Christ demands that he would have fought for human rights. No prison or death to his fellow human beings.
He took the easy way, he sold out to curry favor with the muslims, preserve his power, and save his own hide.
As he has done to the least of those his bretheren, so also has he done…
A far different kind of a religious man than Desmond Tutu, isn’t it? (Reading wikipedia).
Though, Mr. Tutu feels gays should not be discriminated against he feels they should be celibate. Implied would be that gays should be denied the experience of love or a true loving relationship: the most basic of human rights.
Akinola may be demonstrably much more vitriolic but even moderate and liberal-minded clergy are not really pro-gay either.
I guess I should give credit to ECUSA for, at least, entertaining the thought of being gay-accepting. Though, I doubt in my lifetime MSR (Main-Stream Religions) probably will ever be totally accepting of gays.
Hi Everyone,
Thanks so much for your posts on this subject. I have expressed these opinions in many ways at many times and after a recent death in my family, I just didn’t have the energy to write at length.
I am a 48 yr old lesbian with a partner of 17 years. I am a cradle Episcopalian. My state of Iowa doesn’t have the horrible crises occurring that other state’s have. We have 1 diocese consisting of approx. 63 parishes and I believe that only 3 of those parishes is making formal moves for separation. Again, moving to the loving support of Akinola, who certainly embodies for me, the example of a man of God. (tongue in cheek, please!). The Diocese of Iowa has a wonderful Bishop.

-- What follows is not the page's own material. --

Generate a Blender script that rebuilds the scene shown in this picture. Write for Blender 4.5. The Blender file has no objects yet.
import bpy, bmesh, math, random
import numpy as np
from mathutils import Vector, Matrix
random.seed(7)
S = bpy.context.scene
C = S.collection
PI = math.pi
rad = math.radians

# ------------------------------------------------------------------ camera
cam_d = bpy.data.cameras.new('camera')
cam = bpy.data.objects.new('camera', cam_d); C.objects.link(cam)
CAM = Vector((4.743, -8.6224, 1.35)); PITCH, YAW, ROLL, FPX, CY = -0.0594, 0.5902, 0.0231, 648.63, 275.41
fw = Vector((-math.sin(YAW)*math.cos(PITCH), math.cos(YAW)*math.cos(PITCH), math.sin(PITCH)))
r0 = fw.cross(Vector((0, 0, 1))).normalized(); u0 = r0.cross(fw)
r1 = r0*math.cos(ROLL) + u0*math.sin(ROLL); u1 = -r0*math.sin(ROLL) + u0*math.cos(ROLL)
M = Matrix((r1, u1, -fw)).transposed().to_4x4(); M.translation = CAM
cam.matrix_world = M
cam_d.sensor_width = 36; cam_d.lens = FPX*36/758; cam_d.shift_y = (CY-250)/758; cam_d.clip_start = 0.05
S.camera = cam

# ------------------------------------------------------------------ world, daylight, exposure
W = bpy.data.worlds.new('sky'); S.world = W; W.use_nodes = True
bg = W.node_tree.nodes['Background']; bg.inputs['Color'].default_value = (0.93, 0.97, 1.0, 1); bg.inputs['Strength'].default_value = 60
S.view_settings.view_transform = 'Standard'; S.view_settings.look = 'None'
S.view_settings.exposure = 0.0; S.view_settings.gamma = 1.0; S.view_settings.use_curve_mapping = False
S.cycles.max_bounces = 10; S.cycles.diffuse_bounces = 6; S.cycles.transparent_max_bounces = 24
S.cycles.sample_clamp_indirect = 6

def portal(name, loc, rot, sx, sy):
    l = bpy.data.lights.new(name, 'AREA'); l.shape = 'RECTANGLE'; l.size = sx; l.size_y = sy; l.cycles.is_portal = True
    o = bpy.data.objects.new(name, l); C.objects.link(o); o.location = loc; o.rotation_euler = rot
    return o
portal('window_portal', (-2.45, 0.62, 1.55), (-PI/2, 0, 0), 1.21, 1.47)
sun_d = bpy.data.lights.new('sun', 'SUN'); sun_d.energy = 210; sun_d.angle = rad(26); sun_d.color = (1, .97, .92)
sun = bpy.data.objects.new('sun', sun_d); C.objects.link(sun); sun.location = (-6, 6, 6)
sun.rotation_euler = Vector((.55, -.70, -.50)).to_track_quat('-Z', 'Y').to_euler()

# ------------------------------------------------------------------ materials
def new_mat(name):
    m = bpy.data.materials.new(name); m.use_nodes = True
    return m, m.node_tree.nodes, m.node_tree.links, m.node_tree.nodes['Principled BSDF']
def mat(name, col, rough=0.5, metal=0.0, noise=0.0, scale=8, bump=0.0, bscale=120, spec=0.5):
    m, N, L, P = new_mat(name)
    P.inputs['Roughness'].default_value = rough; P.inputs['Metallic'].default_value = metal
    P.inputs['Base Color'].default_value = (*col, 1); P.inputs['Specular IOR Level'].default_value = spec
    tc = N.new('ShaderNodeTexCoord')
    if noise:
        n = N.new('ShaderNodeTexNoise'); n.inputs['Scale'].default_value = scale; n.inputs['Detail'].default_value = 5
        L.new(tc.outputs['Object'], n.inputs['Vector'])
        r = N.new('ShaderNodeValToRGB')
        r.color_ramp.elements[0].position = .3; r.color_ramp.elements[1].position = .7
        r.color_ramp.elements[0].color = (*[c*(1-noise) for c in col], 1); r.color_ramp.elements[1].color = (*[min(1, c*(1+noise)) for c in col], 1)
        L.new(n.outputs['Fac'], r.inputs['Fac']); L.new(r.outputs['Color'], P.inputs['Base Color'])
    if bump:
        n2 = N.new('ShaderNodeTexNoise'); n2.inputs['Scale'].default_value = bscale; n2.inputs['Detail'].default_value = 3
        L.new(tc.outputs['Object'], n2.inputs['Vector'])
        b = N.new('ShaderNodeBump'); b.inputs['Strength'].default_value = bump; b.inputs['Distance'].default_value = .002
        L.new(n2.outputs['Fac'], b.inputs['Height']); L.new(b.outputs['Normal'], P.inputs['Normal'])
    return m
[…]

The current strife and turmoil in our church does effect me however. As I finish my personal plan of initial discernment for the priesthood and I begin to look at what is in front of me “officially”, I feel very discouraged.
Much of who I am and much of the desire to dedicate my life to serving people through God is as a direct result of my lesbian relationships and the empathy I feel in general as a result of being a part of a minority. Yet, the Canons of 06 screamed moratorium on ordination of openly homosexual priests and bishops. It truly is a test of my love of the church at times. I love being an Episcopalian. I support Scripture, tradition, reason, and the ability we are supposed to have in accepting differences, in accepting the middle way, via media, etc. It does scare me that the path seems so slow and it terrifies me when the path moves backward.
I’ll continue my prayers for God’s direction in my life, in my church’s life, and for all of you out there in cyber-space.
Your Sister In Christ,
Karen
Dearest Karen,
I wish you peace and hope in the New Year, for you and your wife.
I also have fears when things go backward and serious gains are in jeopardy.
I am mystified too, that gays and lesbians are rendered greater enemies of mankind, than the chronic issues, disastrous for all human beings is.
I thank you for your commitment to the Episcopal Church. A church I spent my childhood in, but I was encouraged to embrace spending time in temple and gaining understanding and education from Jews, Buddhists and Hindus and Muslims as often as possible.
I haven’t found a church home to attend regularly, but a Bishop like Akinola and those on the panel who will align themselves with him….will make me RUN LIKE HELL to never set foot in the churches they represent.